WASHINGTON — Defying expectations once again, a bill that would create a small business lending fund failed to pass a critical vote that would have limited debate and allowed it to move toward final passage.

The legislation had been expected to pass late Wednesday or early Thursday, but Senate Democrats were unable to find the necessary 60 votes to avoid a filibuster threat. A cloture vote failed 58 to 42, with GOP lawmakers all voting against the measure. Republicans argued they did not have enough opportunity to offer amendments to the legislation.

"We could have been finished with this bill if we'd given members the opportunity to offer some amendments… It's not about legislating anymore," said Sen. Olympia Snowe, R-Maine. "It's all political theater… It's a disgrace for this institution and I'm speaking for one who has worked mightily across the aisle."

Democrats countered that they had already included plenty of Republican ideas in the final bill.

"It's very clear who is trying to move forward and who is trying to stop this bill," Senate Small Business and Entrepreneurship Committee Chairman Mary Landrieu said following the vote.

Senate Majority Leader Harry Reid agreed to allow votes on three Republican amendments but that did not satisfy GOP leaders. Reid acknowledged his "frustration is pretty high."

"How can we have anything more bipartisan?" Reid said. "This is about as fair as could be. My friends on the other side of the aisle indicated they wanted to offer some other amendments. We said go ahead and do that. They can't take yes for an answer."

Minority Leader Mitch McConnell said Democrats hadn't done enough to accommodate Republicans.

"Three amendments is not enough and he knows that," he said. "We are not expecting to have an unlimited supply of amendments but three amendments is not enough."

Sen.
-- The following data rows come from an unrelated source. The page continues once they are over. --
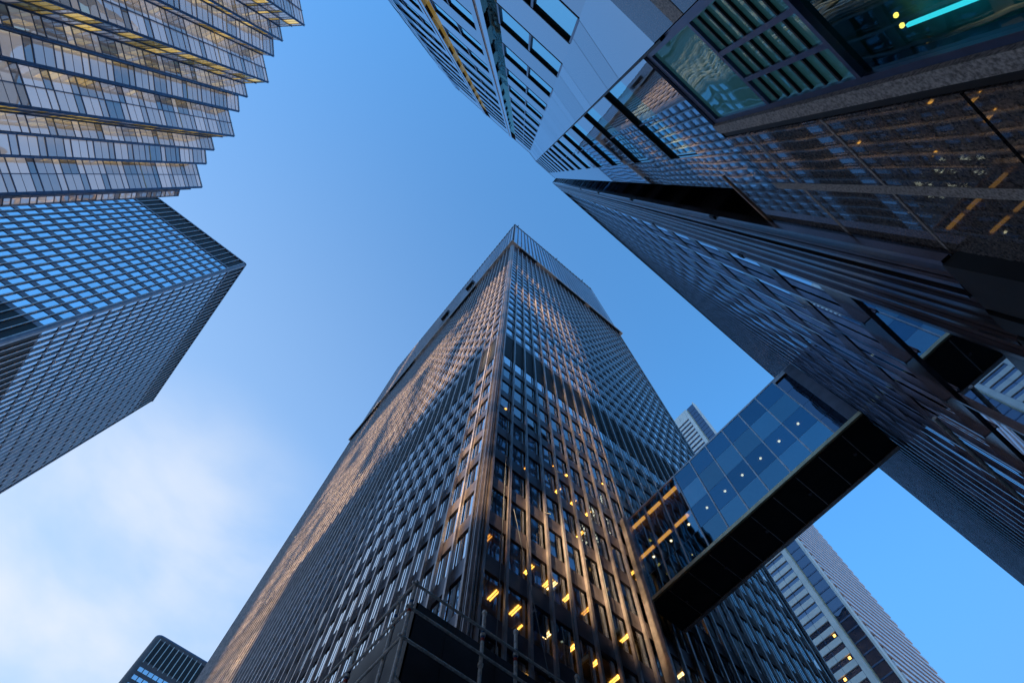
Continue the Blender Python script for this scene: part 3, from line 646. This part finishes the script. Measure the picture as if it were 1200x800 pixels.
# ---- ropes hanging down the central tower
def rope(label, pts_, r=.022):
    m = MB()
    for a, b_ in zip(pts_[:-1], pts_[1:]): m.tube(a, b_, r, 6)
    tag(m.build('rope', rope_m), label, 'rope', 'thin ropes on the central tower')
rope('thin double rope hanging straight down beside the central tower corner', [(CX+.5, CY+1.3, 14), (CX+.5, CY+1.3, 60)])
rope('thin slanting line crossing the lower windows of the central tower', [(CX+.5, CY+2.1, 30.5), (CX+1.2, CY+3.6, 19.2)])
rope('long thin rope hanging over the lit windows right of the tower middle', [(CX+.5, CY+6.2, 14), (CX+.5, CY+6.2, 75)])
rope('thin rope hanging on the tower face just left of the skybridge', [(CX+.5, CY+9.4, 14), (CX+.5, CY+9.4, 62)])

# ------------------------------------------------------------------ unseen blocks added behind the viewer to shape the sunlight
def block(name, label, x0, x1, y0, y1, h, m):
    t = thing(name, label, 'building', ((x0+x1)/2, (y0+y1)/2, 0))
    MB().box(x0, x1, y0, y1, 0, h).build('wall', m, t)
    b_ = MB(); z = 3
    while z < h-2: b_.box(x0-.1, x1+.1, y0-.1, y1+.1, z, z+1.6); z += 3.9
    b_.build('window_band', gl_far, t)
block('sun_blocker', 'wide slab added unseen behind the viewer to block the sun', -130, 92, -450, -402, 350, white)
block('sun_blocker', 'tall brown block added unseen behind the viewer to shade the white tower', 184, 232, -450, -402, 400, brown)
# unseen frame added between them: its gaps break the low sun into streaks
random.seed(11)
hf = thing('sun_streak_frame', 'open frame added unseen behind the viewer to break the sun into streaks', 'building', (140, -408, 0))
fr = Fr((94, -402), (1, 0), (0, 1)); H = 335; BW = 90
z = 3.9
while z < H: MB().fbox(fr, 0, BW, -8, 0, z-.4, z).build('floor_slab', rough_gran, hf); z += 7.8
cm_ = MB()
for i in range(23): cm_.fbox(fr, 4*i-.3, 4*i+.3, -.6, 0, 0, H)
cm_.build('column', rough_gran, hf)
cl_ = MB()
for i in range(30):
    z = 3.9; openrow = random.random()
    while z < H:
        n_ = random.randint(1, 4); top = 204 if i < 26 else 196
        xc = 94+3*i+1.5
        if random.random() < (.08+.30*openrow if 9 < i < 21 else .10+.42*openrow if i < 21 else .12+.45*openrow) or z+4*n_ > top or z < 98 or 156.5 < xc < 161: cl_.fbox(fr, 3*i, 3*i+3, -.3, -.1, z-3.9, z-3.9+3.9*n_)
        z += 3.9*n_
cl_.build('sun_mask_panel', brown, hf)
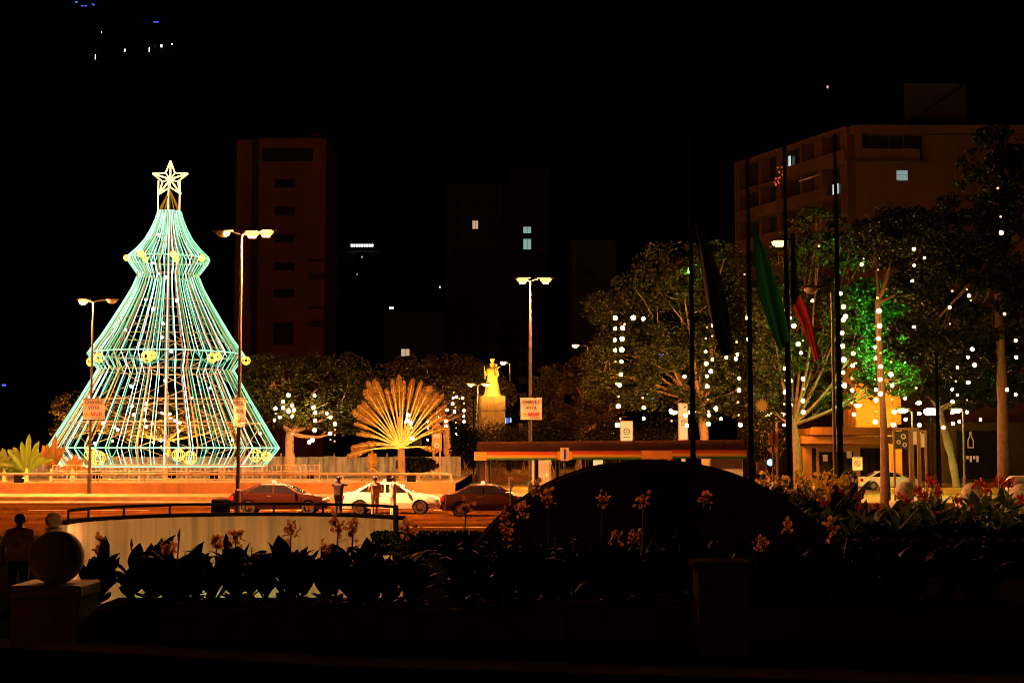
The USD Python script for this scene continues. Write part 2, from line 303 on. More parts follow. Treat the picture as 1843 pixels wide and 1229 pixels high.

Orrin Hatch, R-Utah, agreed.

"We can't have a reasonable shot of putting up amendments," he said. "That's not the way to do things."

The bill has been plagued with fits and starts from the outset. The legislation would create a $30 billion fund to provide capital to community banks and give them incentives to make loans. A bank's dividend on the capital could decrease to as little as 1% as it increases such lending.

The capital would be free of Tarp-like restrictions such as warrants and executive compensation. The bill also includes small-business tax incentives and extensions of Small Business Administration guarantees.

The House passed the bill on June 17 by a vote of 241 to 182. Since then, however, its fate has been up and down. Early on, many analysts predicted the fund had no traction because of GOP complaints it was another Troubled Asset Relief Program. But Republicans unexpectedly supported the bill, giving it momentum only to see it subject to delays and a move by Democrats to strip the fund out of the bill (it was later added back with the help of a few Republicans). By Wednesday, the bill appeared certain to pass only to see Republican leaders grow frustrated with the process.